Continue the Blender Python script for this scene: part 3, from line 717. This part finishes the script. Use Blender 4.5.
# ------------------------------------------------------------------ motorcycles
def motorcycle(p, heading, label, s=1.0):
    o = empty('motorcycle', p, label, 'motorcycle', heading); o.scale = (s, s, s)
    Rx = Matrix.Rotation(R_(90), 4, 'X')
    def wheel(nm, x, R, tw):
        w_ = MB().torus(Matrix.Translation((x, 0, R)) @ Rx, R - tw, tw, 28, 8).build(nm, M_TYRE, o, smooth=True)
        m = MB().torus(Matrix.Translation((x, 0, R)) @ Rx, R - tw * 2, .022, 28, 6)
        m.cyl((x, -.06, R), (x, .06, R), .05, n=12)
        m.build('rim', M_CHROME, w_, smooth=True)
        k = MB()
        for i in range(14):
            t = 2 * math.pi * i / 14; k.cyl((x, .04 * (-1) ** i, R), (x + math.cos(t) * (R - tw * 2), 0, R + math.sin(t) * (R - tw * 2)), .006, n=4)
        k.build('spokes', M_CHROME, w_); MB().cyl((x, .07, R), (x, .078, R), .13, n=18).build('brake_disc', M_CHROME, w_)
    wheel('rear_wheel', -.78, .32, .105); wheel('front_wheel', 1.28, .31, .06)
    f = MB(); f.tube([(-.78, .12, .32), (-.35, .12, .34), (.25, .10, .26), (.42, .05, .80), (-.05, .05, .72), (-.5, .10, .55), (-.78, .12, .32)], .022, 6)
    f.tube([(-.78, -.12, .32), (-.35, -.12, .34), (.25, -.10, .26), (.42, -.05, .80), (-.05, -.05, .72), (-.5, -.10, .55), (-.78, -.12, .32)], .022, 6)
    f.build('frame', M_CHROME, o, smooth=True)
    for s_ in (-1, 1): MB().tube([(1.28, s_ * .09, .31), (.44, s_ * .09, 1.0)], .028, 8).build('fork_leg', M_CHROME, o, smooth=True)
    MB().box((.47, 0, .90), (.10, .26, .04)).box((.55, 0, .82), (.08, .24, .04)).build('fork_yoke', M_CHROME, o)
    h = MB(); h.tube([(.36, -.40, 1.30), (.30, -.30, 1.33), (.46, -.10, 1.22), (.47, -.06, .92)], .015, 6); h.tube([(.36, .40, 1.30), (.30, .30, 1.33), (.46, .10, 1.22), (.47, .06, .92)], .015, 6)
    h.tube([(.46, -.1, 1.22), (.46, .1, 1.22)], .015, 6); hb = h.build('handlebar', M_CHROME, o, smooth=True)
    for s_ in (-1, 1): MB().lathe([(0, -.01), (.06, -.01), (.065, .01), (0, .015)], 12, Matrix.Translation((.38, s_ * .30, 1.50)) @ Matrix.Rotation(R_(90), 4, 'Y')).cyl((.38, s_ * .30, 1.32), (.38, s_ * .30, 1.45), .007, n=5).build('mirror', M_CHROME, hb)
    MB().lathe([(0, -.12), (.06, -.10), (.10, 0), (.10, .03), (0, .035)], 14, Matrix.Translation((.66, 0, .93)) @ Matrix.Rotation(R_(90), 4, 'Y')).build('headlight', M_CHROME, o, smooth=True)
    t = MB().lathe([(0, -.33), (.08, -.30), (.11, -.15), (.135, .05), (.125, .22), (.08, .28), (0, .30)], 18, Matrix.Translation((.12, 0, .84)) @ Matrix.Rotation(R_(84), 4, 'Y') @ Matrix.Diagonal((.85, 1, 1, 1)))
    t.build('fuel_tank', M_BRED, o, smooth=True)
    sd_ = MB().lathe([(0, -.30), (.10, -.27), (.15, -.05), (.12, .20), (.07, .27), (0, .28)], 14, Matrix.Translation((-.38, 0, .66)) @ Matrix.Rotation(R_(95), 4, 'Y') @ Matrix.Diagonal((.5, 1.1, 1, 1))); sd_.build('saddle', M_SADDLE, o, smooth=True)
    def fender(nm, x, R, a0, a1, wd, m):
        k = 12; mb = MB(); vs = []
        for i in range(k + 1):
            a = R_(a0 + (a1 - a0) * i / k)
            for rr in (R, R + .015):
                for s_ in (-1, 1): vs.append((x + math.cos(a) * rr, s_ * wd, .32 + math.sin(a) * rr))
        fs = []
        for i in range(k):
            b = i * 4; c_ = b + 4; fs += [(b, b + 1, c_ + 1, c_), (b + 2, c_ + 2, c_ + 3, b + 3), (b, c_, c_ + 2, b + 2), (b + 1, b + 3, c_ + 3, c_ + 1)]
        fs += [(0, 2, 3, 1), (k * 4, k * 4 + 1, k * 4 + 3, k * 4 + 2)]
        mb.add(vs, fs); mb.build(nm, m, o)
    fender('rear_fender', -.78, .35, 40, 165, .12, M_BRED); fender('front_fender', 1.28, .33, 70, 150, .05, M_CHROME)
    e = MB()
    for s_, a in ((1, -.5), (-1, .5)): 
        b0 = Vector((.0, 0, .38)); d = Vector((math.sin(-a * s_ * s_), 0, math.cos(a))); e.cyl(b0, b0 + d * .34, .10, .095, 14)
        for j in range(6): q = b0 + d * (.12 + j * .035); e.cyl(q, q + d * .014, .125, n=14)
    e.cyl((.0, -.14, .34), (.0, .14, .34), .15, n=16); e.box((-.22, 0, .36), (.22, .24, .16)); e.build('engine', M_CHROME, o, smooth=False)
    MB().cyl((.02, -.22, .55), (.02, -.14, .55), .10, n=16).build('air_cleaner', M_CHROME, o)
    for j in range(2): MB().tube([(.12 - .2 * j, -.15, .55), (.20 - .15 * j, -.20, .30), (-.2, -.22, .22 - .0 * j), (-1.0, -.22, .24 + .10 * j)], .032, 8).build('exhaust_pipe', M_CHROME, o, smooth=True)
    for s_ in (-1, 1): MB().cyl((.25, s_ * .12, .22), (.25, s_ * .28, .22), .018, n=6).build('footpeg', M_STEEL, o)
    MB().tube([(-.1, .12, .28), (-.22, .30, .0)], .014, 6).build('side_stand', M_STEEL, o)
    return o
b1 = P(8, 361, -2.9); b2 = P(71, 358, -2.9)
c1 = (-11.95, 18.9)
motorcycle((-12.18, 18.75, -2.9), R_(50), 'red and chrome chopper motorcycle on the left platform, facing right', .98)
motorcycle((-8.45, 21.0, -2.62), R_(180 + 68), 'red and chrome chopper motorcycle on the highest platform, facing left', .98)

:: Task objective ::
Copy out each line above, character for character.

:: Finished task ::
Continue the Blender Python script for this scene: part 3, from line 717. This part finishes the script. Use Blender 4.5.
# ------------------------------------------------------------------ motorcycles
def motorcycle(p, heading, label, s=1.0):
    o = empty('motorcycle', p, label, 'motorcycle', heading); o.scale = (s, s, s)
    Rx = Matrix.Rotation(R_(90), 4, 'X')
    def wheel(nm, x, R, tw):
        w_ = MB().torus(Matrix.Translation((x, 0, R)) @ Rx, R - tw, tw, 28, 8).build(nm, M_TYRE, o, smooth=True)
        m = MB().torus(Matrix.Translation((x, 0, R)) @ Rx, R - tw * 2, .022, 28, 6)
        m.cyl((x, -.06, R), (x, .06, R), .05, n=12)
        m.build('rim', M_CHROME, w_, smooth=True)
        k = MB()
        for i in range(14):
            t = 2 * math.pi * i / 14; k.cyl((x, .04 * (-1) ** i, R), (x + math.cos(t) * (R - tw * 2), 0, R + math.sin(t) * (R - tw * 2)), .006, n=4)
        k.build('spokes', M_CHROME, w_); MB().cyl((x, .07, R), (x, .078, R), .13, n=18).build('brake_disc', M_CHROME, w_)
    wheel('rear_wheel', -.78, .32, .105); wheel('front_wheel', 1.28, .31, .06)
    f = MB(); f.tube([(-.78, .12, .32), (-.35, .12, .34), (.25, .10, .26), (.42, .05, .80), (-.05, .05, .72), (-.5, .10, .55), (-.78, .12, .32)], .022, 6)
    f.tube([(-.78, -.12, .32), (-.35, -.12, .34), (.25, -.10, .26), (.42, -.05, .80), (-.05, -.05, .72), (-.5, -.10, .55), (-.78, -.12, .32)], .022, 6)
    f.build('frame', M_CHROME, o, smooth=True)
    for s_ in (-1, 1): MB().tube([(1.28, s_ * .09, .31), (.44, s_ * .09, 1.0)], .028, 8).build('fork_leg', M_CHROME, o, smooth=True)
    MB().box((.47, 0, .90), (.10, .26, .04)).box((.55, 0, .82), (.08, .24, .04)).build('fork_yoke', M_CHROME, o)
    h = MB(); h.tube([(.36, -.40, 1.30), (.30, -.30, 1.33), (.46, -.10, 1.22), (.47, -.06, .92)], .015, 6); h.tube([(.36, .40, 1.30), (.30, .30, 1.33), (.46, .10, 1.22), (.47, .06, .92)], .015, 6)
    h.tube([(.46, -.1, 1.22), (.46, .1, 1.22)], .015, 6); hb = h.build('handlebar', M_CHROME, o, smooth=True)
    for s_ in (-1, 1): MB().lathe([(0, -.01), (.06, -.01), (.065, .01), (0, .015)], 12, Matrix.Translation((.38, s_ * .30, 1.50)) @ Matrix.Rotation(R_(90), 4, 'Y')).cyl((.38, s_ * .30, 1.32), (.38, s_ * .30, 1.45), .007, n=5).build('mirror', M_CHROME, hb)
    MB().lathe([(0, -.12), (.06, -.10), (.10, 0), (.10, .03), (0, .035)], 14, Matrix.Translation((.66, 0, .93)) @ Matrix.Rotation(R_(90), 4, 'Y')).build('headlight', M_CHROME, o, smooth=True)
    t = MB().lathe([(0, -.33), (.08, -.30), (.11, -.15), (.135, .05), (.125, .22), (.08, .28), (0, .30)], 18, Matrix.Translation((.12, 0, .84)) @ Matrix.Rotation(R_(84), 4, 'Y') @ Matrix.Diagonal((.85, 1, 1, 1)))
    t.build('fuel_tank', M_BRED, o, smooth=True)
    sd_ = MB().lathe([(0, -.30), (.10, -.27), (.15, -.05), (.12, .20), (.07, .27), (0, .28)], 14, Matrix.Translation((-.38, 0, .66)) @ Matrix.Rotation(R_(95), 4, 'Y') @ Matrix.Diagonal((.5, 1.1, 1, 1))); sd_.build('saddle', M_SADDLE, o, smooth=True)
    def fender(nm, x, R, a0, a1, wd, m):
        k = 12; mb = MB(); vs = []
        for i in range(k + 1):
            a = R_(a0 + (a1 - a0) * i / k)
            for rr in (R, R + .015):
                for s_ in (-1, 1): vs.append((x + math.cos(a) * rr, s_ * wd, .32 + math.sin(a) * rr))
        fs = []
        for i in range(k):
            b = i * 4; c_ = b + 4; fs += [(b, b + 1, c_ + 1, c_), (b + 2, c_ + 2, c_ + 3, b + 3), (b, c_, c_ + 2, b + 2), (b + 1, b + 3, c_ + 3, c_ + 1)]
        fs += [(0, 2, 3, 1), (k * 4, k * 4 + 1, k * 4 + 3, k * 4 + 2)]
        mb.add(vs, fs); mb.build(nm, m, o)
    fender('rear_fender', -.78, .35, 40, 165, .12, M_BRED); fender('front_fender', 1.28, .33, 70, 150, .05, M_CHROME)
    e = MB()
    for s_, a in ((1, -.5), (-1, .5)): 
        b0 = Vector((.0, 0, .38)); d = Vector((math.sin(-a * s_ * s_), 0, math.cos(a))); e.cyl(b0, b0 + d * .34, .10, .095, 14)
        for j in range(6): q = b0 + d * (.12 + j * .035); e.cyl(q, q + d * .014, .125, n=14)
    e.cyl((.0, -.14, .34), (.0, .14, .34), .15, n=16); e.box((-.22, 0, .36), (.22, .24, .16)); e.build('engine', M_CHROME, o, smooth=False)
    MB().cyl((.02, -.22, .55), (.02, -.14, .55), .10, n=16).build('air_cleaner', M_CHROME, o)
    for j in range(2): MB().tube([(.12 - .2 * j, -.15, .55), (.20 - .15 * j, -.20, .30), (-.2, -.22, .22 - .0 * j), (-1.0, -.22, .24 + .10 * j)], .032, 8).build('exhaust_pipe', M_CHROME, o, smooth=True)
    for s_ in (-1, 1): MB().cyl((.25, s_ * .12, .22), (.25, s_ * .28, .22), .018, n=6).build('footpeg', M_STEEL, o)
    MB().tube([(-.1, .12, .28), (-.22, .30, .0)], .014, 6).build('side_stand', M_STEEL, o)
    return o
b1 = P(8, 361, -2.9); b2 = P(71, 358, -2.9)
c1 = (-11.95, 18.9)
motorcycle((-12.18, 18.75, -2.9), R_(50), 'red and chrome chopper motorcycle on the left platform, facing right', .98)
motorcycle((-8.45, 21.0, -2.62), R_(180 + 68), 'red and chrome chopper motorcycle on the highest platform, facing left', .98)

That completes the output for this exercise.